The six minarets that the mosque is famous for were built by mistake, as the engineer misunderstood the sultan’s request, which asked him to use gold while building the minarets, so the engineer understood that he wanted to build six minarets because of the similarity of the words gold and six in the Turkish language.

The mosque had about 260 windows containing colored glass from the seventeenth century, but they were destroyed and replaced by low-value glass.

Visiting times: from nine in the morning until six in the evening
Entrance Tariff: There is no entry fee

What makes the Blue Mosque a world famous monument?

The Blue Mosque is one of the last great mosques of the classical period of the Ottoman Empire, built in 1609. It was built with six minarets instead of four which caused a sensation. Today the Blue Mosque is a famous tourist attraction in Istanbul and one of the most important ones.

Are there any hotels close to the Blue Mosque?

Because it is located in the most popular tourist area, there are a number of accommodation options near all budgets. Some of the luxury hotels include the Four Seasons Sultanahmet and the Armada Sultanahmet.

How can I reach the Blue Mosque?

The easiest way to get there is to take a tram to Sultanahmet, which is a 2-minute walk away.
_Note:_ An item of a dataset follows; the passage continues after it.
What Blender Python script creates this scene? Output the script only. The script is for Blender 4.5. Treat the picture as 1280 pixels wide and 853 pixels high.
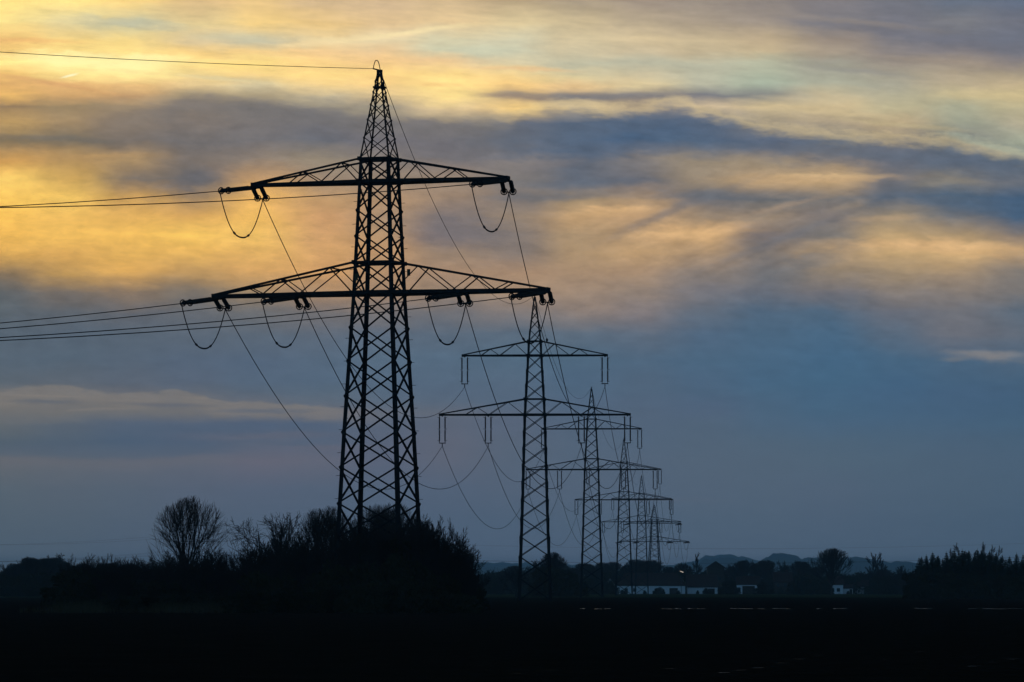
import bpy, math, random
from mathutils import Vector, Matrix, Quaternion

for o in list(bpy.data.objects):
    bpy.data.objects.remove(o)
scene = bpy.context.scene
col = scene.collection
random.seed(7)

# ------------------------------------------------------------------ camera
F = 5880.0                    # focal length in pixels of a 1280 px wide frame
HZ = 737.0                    # height of the horizon in that frame
CAM_Z = 1.7
PITCH = math.atan((HZ - 426.5) / F)
TP = math.tan(PITCH)
cam = bpy.data.cameras.new('camera')
cam_o = bpy.data.objects.new('camera', cam)
col.objects.link(cam_o)
cam_o.location = (0, 0, CAM_Z)
cam_o.rotation_euler = (math.pi / 2 + PITCH, 0, 0)
cam.sensor_width = 36.0
cam.lens = 36.0 * F / 1280.0
cam.clip_start = 0.5
cam.clip_end = 60000
scene.camera = cam_o


def zof(py, y):
    t = (426.5 - py) / F
    return CAM_Z + y * (TP + t) / (1 - t * TP)


def xof(px, y, z=10.0):
    d = y * math.cos(PITCH) + (z - CAM_Z) * math.sin(PITCH)
    return (px - 640.0) / F * d


# ------------------------------------------------------------------ colour
def lin(c):
    out = []
    for v in c[:3]:
        v = v / 255.0
        out.append(v / 12.92 if v <= 0.04045 else ((v + 0.055) / 1.055) ** 2.4)
    return (out[0], out[1], out[2], 1.0)


scene.view_settings.view_transform = 'Standard'
scene.view_settings.look = 'None'
scene.view_settings.gamma = 1.0
scene.view_settings.exposure = 0.0
scene.view_settings.use_curve_mapping = False
scene.cycles.volume_bounces = 0
scene.cycles.max_bounces = 4
scene.cycles.use_denoising = True

# ------------------------------------------------------------------ sky
SUN_AZ = math.radians(-9.0)       # left of the view direction, behind the cloud bank
SUN_EL = math.radians(2.5)
world = bpy.data.worlds.new('World')
scene.world = world
world.use_nodes = True
world.cycles.sampling_method = 'MANUAL'
world.cycles.sample_map_resolution = 2048
nt = world.node_tree
nt.nodes.clear()


def N(t, **kw):
    n = nt.nodes.new(t)
    for k, v in kw.items():
        setattr(n, k, v)
    return n


def L(a, b):
    nt.links.new(a, b)


def M(op, a, b=None, c=None, clamp=False):
    n = N('ShaderNodeMath', operation=op, use_clamp=clamp)
    for i, v in enumerate((a, b, c)):
        if v is None:
            continue
        if isinstance(v, (int, float)):
            n.inputs[i].default_value = v
        else:
            L(v, n.inputs[i])
    return n.outputs[0]


def ramp01(v, a, b, smooth=False):
    n = N('ShaderNodeMapRange')
    n.interpolation_type = 'SMOOTHSTEP' if smooth else 'LINEAR'
    n.clamp = True
    L(v, n.inputs['Value'])
    n.inputs['From Min'].default_value = a
    n.inputs['From Max'].default_value = b
    n.inputs['To Min'].default_value = 0
    n.inputs['To Max'].default_value = 1
    return n.outputs[0]


def noise(u, v, su, sv, detail, seed, rough=0.55):
    cx = N('ShaderNodeCombineXYZ')
    L(M('DIVIDE', u, su), cx.inputs[0])
    L(M('DIVIDE', v, sv), cx.inputs[1])
    cx.inputs[2].default_value = seed
    n = N('ShaderNodeTexNoise')
    n.noise_dimensions = '3D'
    n.inputs['Scale'].default_value = 1.0
    n.inputs['Detail'].default_value = detail
    n.inputs['Roughness'].default_value = rough
    L(cx.outputs[0], n.inputs['Vector'])
    return M('SUBTRACT', n.outputs[0], 0.5)


def mixc(f, a, b, blend='MIX'):
    n = N('ShaderNodeMix', data_type='RGBA', blend_type=blend)
    if isinstance(f, (int, float)):
        n.inputs[0].default_value = f
    else:
        L(f, n.inputs[0])
    for i, v in ((6, a), (7, b)):
        if isinstance(v, tuple):
            n.inputs[i].default_value = v
        else:
            L(v, n.inputs[i])
    return n.outputs[2]


tc = N('ShaderNodeTexCoord')
sep = N('ShaderNodeSeparateXYZ')
L(tc.outputs['Generated'], sep.inputs[0])
dx, dy, dz = sep.outputs
dyc = M('MAXIMUM', dy, 0.05)
u0 = M('ADD', M('MULTIPLY', M('DIVIDE', dx, dyc), F), 640.0)
v0 = M('SUBTRACT', HZ, M('MULTIPLY', M('DIVIDE', dz, dyc), F))
# streaks run slightly downhill to the right
vs = M('SUBTRACT', v0, M('MULTIPLY', u0, 0.06))
# turbulence dies away towards the calm band above the horizon
calm = ramp01(v0, 640.0, 380.0)
amp = M('ADD', M('MULTIPLY', calm, 0.75), 0.25)
w1 = noise(u0, vs, 150, 60, 4.0, 3.1)
w2 = noise(u0, vs, 130, 70, 4.0, 9.7)
w3 = noise(u0, vs, 45, 12, 4.0, 21.3, 0.6)
u = M('ADD', u0, M('MULTIPLY', M('MULTIPLY', w1, amp), 75.0))
v = M('ADD', v0, M('MULTIPLY', amp, M('ADD', M('MULTIPLY', w2, 22.0), M('MULTIPLY', w3, 13.0))))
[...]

Be careful, at busy times there is often a queue to enter. From the Blue Mosque to the AyaSophia, it is only a two-minute walk away.

Is there an entrance fee for the Blue Mosque?

The Blue Mosque is a place of worship so be calm and respectful. You should take off your shoes and put them in a transparent plastic bag (provided free of charge)... Entrance to the Blue Mosque is free (although there are more than five million visitors annually!) So making a small donation is welcome.